_WHAT IS BEING ASKED:_ Keep only the lines from the top of the listing through the one with "return t_ * t_ * (3 - 2 * t_)", and reproduce them unaltered.

_GIVEN INFORMATION:_
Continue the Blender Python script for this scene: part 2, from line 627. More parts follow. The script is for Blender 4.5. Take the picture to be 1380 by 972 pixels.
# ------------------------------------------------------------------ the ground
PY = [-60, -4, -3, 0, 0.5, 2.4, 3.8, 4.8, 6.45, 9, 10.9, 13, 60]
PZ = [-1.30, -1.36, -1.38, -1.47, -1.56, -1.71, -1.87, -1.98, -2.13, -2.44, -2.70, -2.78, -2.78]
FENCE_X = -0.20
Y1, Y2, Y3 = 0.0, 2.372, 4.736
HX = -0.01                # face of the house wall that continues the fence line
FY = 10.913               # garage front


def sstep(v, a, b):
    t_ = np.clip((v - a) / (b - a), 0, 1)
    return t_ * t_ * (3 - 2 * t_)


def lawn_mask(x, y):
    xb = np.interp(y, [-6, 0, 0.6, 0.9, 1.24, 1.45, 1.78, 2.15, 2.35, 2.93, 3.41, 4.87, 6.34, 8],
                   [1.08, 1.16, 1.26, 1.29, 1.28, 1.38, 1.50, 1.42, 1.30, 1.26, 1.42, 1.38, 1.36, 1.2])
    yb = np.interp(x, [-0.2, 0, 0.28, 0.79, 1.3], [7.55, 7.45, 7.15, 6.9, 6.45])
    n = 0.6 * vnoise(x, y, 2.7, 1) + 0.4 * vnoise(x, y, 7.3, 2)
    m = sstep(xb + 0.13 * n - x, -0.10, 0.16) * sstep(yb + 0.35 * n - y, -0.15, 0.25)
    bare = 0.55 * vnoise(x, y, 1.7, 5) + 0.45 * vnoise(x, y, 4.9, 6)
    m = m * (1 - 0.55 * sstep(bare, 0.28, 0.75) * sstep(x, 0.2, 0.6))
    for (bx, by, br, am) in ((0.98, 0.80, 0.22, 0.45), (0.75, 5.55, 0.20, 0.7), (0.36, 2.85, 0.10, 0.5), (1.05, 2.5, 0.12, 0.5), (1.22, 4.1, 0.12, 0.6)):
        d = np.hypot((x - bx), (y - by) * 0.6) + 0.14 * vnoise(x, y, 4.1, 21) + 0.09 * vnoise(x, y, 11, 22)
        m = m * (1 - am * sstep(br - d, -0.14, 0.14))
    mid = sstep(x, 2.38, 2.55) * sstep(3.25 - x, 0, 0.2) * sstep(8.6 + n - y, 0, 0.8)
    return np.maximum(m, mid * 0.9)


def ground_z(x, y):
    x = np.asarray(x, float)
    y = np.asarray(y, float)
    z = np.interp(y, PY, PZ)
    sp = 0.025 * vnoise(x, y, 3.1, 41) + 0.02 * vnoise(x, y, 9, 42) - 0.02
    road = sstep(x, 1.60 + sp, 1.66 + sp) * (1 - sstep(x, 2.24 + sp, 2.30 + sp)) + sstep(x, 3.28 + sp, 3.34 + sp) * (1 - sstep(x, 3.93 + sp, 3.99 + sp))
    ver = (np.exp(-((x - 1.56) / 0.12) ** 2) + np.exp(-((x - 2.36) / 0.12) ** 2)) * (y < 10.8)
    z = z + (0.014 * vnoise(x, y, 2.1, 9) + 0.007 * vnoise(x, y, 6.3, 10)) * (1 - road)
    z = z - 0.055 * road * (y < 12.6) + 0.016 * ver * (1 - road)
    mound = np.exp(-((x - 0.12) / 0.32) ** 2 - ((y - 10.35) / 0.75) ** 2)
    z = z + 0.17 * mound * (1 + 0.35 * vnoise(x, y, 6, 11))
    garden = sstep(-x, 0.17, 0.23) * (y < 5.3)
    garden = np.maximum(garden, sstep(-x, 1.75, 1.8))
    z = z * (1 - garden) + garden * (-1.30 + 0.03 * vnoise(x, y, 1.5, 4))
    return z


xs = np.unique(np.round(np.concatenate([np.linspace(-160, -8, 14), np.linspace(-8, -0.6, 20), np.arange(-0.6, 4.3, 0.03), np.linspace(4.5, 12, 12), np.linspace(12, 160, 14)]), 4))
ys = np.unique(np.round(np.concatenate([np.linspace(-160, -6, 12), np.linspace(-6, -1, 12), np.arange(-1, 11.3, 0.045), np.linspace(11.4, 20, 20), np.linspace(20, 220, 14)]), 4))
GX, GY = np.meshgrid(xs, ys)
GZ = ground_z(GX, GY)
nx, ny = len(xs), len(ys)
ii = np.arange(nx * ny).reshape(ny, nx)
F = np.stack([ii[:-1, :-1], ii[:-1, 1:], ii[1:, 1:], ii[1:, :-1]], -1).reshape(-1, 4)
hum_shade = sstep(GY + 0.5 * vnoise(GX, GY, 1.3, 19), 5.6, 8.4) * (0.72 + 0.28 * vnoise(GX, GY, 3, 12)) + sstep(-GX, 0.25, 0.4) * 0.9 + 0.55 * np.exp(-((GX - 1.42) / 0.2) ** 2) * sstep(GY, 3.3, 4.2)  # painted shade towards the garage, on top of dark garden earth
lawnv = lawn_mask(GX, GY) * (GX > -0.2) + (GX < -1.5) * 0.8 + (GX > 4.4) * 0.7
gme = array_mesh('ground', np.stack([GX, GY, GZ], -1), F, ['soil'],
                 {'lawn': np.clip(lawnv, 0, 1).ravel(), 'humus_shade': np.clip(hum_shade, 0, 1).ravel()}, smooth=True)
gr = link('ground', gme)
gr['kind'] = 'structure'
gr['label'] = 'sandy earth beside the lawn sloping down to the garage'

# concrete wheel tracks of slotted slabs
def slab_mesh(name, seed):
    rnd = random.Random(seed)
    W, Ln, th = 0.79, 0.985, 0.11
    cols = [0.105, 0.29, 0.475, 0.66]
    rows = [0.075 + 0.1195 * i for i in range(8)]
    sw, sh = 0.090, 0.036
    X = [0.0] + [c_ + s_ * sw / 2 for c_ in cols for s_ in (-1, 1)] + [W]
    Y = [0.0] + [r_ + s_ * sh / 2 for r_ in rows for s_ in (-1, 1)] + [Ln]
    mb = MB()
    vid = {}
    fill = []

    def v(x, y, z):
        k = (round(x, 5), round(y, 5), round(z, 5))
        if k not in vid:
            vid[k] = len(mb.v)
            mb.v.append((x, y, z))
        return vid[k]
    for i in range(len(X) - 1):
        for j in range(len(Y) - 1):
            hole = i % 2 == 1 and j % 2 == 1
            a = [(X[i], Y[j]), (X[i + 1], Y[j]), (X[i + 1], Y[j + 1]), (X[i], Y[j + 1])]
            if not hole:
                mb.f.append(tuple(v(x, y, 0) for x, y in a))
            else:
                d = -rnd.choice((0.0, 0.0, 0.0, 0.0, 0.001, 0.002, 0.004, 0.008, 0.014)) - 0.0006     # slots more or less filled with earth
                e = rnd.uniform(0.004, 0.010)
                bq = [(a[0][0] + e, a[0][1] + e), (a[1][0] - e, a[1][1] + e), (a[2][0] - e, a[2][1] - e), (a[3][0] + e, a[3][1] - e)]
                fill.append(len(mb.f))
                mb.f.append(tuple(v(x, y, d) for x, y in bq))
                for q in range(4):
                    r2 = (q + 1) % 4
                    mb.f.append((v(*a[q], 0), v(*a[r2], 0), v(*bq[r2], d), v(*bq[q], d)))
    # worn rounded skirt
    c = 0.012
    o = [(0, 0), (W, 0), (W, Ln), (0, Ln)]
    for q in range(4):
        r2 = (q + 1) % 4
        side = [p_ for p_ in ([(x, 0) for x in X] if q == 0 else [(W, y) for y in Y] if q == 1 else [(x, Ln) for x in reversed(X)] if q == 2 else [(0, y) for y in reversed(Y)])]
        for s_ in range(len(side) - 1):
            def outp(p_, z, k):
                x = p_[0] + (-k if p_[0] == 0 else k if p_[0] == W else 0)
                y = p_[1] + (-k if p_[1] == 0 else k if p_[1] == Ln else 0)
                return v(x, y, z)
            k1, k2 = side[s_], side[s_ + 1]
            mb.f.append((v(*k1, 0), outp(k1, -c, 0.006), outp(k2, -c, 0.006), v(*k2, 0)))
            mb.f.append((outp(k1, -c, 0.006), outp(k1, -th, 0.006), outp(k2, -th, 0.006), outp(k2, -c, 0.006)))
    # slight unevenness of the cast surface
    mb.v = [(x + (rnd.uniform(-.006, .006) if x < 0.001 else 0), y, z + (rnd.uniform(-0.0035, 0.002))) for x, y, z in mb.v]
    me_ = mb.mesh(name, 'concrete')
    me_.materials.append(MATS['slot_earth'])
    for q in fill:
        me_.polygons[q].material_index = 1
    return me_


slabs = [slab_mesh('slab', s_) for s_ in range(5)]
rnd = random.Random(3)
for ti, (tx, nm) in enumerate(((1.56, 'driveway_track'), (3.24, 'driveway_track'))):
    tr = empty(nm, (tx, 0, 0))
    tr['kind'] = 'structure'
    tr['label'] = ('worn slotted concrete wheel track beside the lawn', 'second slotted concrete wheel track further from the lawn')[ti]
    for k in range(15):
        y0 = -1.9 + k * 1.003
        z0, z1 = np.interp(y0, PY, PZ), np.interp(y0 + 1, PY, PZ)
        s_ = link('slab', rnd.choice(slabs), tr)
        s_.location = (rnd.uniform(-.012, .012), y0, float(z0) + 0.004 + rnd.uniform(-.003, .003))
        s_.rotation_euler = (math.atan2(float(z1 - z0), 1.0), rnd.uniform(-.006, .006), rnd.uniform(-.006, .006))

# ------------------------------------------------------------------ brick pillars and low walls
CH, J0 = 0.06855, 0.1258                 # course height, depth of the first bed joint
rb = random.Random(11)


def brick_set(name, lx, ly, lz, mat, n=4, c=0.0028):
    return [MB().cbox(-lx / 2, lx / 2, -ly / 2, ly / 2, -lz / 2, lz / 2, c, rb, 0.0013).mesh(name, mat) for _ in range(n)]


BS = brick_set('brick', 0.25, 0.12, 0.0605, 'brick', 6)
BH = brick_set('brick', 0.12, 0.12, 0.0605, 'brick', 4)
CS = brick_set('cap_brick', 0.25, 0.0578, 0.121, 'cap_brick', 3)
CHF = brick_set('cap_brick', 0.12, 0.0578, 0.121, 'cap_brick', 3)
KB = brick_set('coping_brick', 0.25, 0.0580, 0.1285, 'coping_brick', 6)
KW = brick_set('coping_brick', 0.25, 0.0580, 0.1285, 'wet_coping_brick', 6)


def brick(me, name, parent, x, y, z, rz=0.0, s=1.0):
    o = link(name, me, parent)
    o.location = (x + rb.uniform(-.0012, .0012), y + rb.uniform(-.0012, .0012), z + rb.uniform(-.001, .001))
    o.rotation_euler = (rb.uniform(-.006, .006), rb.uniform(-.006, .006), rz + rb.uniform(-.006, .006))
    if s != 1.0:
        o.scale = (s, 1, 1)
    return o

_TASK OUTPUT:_
Continue the Blender Python script for this scene: part 2, from line 627. More parts follow. The script is for Blender 4.5. Take the picture to be 1380 by 972 pixels.
# ------------------------------------------------------------------ the ground
PY = [-60, -4, -3, 0, 0.5, 2.4, 3.8, 4.8, 6.45, 9, 10.9, 13, 60]
PZ = [-1.30, -1.36, -1.38, -1.47, -1.56, -1.71, -1.87, -1.98, -2.13, -2.44, -2.70, -2.78, -2.78]
FENCE_X = -0.20
Y1, Y2, Y3 = 0.0, 2.372, 4.736
HX = -0.01                # face of the house wall that continues the fence line
FY = 10.913               # garage front


def sstep(v, a, b):
    t_ = np.clip((v - a) / (b - a), 0, 1)
    return t_ * t_ * (3 - 2 * t_)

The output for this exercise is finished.